The final engine standards are equivalent to those adopted in the amendments to Annex VI to the International Convention for the Prevention of Pollution from Ships (a treaty called "MARPOL"). The emission standards apply in two stages: near-term standards for newly-built engines will apply beginning in 2011, and long-term standards requiring an 80 percent reduction in nitrogen dioxides (NOx) will begin in 2016.

EPA is adopting changes to the diesel fuel program to allow for the production and sale of diesel fuel with up to 1,000 parts per million (ppm) sulfur for use in Category 3 marine vessels. The regulations generally forbid production and sale of fuels with more than 1,000 ppm sulfur for use in most U.S. waters, unless operators achieve equivalent emission reductions in other ways.

The agency also is adopting provisions to apply some emission and fuel standards to foreign-flagged and in-use vessels that are covered by MARPOL Annex VI.

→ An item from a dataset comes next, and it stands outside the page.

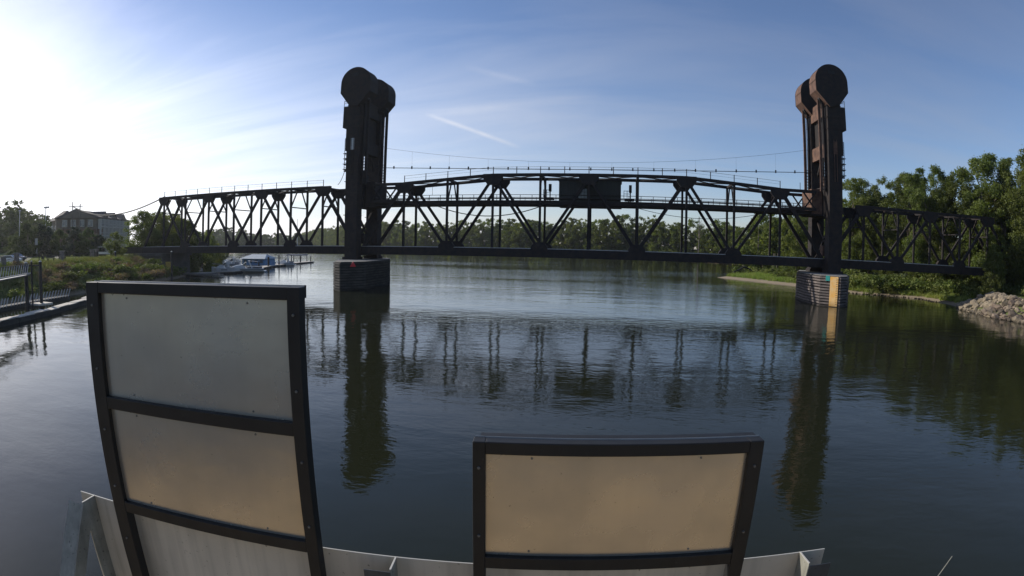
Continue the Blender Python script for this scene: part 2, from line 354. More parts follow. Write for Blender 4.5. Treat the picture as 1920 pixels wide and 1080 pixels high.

See the electronic Code of Federal Regulations for the full text of current regulations at 40 CFR part 94 or 40 CFR part 1042 that apply to marine compression-ignition engines over 37 KW. The regulations implementing MARPOL Annex VI for vessel operators and for foreign-flagged vessels are at 40 CFR part 1043.

The agency worked with stakeholders and members of Congress to ensure that the emission reductions are achievable without compromising safety or the maritime economy. The projected cost of compliance with the rule is $3.1 billion.

"There are enormous health and environmental consequences that come from marine diesel emissions, affecting both port cities and communities hundreds of miles inland. Stronger standards will help make large ships cleaner and more efficient and protect millions of Americans from harmful diesel emissions," said EPA Administrator Lisa P. Jackson. "Port communities have identified diesel emissions as one of the greatest health threats facing their people – especially their children."

This rule complements a key piece of EPA's strategy to designate an emissions control area (ECA) for thousands of miles of U.S. and Canadian coasts. The International Maritime Organization (IMO), a United Nations agency, is set to vote in March 2010 on the adoption of the joint U.S.-Canada ECA, which would result in stringent standards for large foreign-flagged and domestic ships operating within the designated area.

Air pollution from large ships, such as oil tankers and cargo ships, is expected to grow rapidly as port traffic increases. By 2030, the domestic and international strategy is expected to reduce annual emissions of NOx from large marine diesel engines by about 1.2 million tons and particulate matter (PM) emissions by about 143,000 tons. When fully implemented, this coordinated effort will reduce NOX emissions from ships by 80 percent, and PM emissions by 85 percent, compared to current emissions.